Художественные произведения как подарки Есенина младшим сестрам – детям

   Многообразие творческих подходов Есенина к решению тематики детства во «взрослой» и детской литературе проявляется во всех любимых писателем жанрах – как художественных, так и публицистических и эпистолярных: в повести, лирическом стихотворении, стихотворной сказке, «маленькой» и «большой» поэмах, теоретической статье, очерке, рецензии, письме и др. В «Бобыле и Дружке» (1917), созданном в жанре «детского рассказа», нет образа ребенка как действующего персонажа, но само произведение написано с хорошим знанием особенностей детской психологии, обращено к малышам и даже адресовано конкретному ребенку – это «Рассказ, посвященный сестре Катюше» (V, 157).

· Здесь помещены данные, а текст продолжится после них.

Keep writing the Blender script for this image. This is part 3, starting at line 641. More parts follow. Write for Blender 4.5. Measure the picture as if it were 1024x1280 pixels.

   Следует предположить, что рассказ был оригинальным подарком крестнице от ее крестного отца, каким записан в метрической книге с. Константиново «крестьянин Сергей Александров Есенин»[447] при крещении родившейся 22 ноября 1905 года Екатерины (VII (3), 271). Кроме того, рассказ Есенина можно считать своеобразным назиданием в области литературы, писательским мастер-классом, преподанным сестре, которая как раз в тот период времени упражнялась в сочинительстве. Она вспоминала вопрос брата и его оценку услышанного: «“А ты что-нибудь пишешь?” Я показала ему сказку о Кощее Бессмертном, написанную мною в стихах. Сергей похвалил меня».[448]
   Другой, младшей сестре – «Сестре Шуре» – посвящены четыре стихотворения. Старшая сестра Екатерина вспоминала об общесемейной любви к младшему ребенку (воспоминания хранятся в архиве Гослитмузея): «…сестру Шуру любили все, когда ей было 2–3 года, Сергей с удовольствием носил ее к Поповым и там долго пропадал с ней».[449] В опубликованном варианте тех же воспоминаний указан другой возраст ребенка: «Сестру Шуру любили все. Когда ей было три-четыре года, Сергей с удовольствием носил ее к Поповым и там долго пропадал с ней».[450] Это же особо бережное отношение Есенина к младшей сестре подчеркивал В. С. Чернявский: «Мать, сестры (особенно младшая), родина, дом – многие помнят, я думаю, как говорил о них Есенин не только в стихах».[451]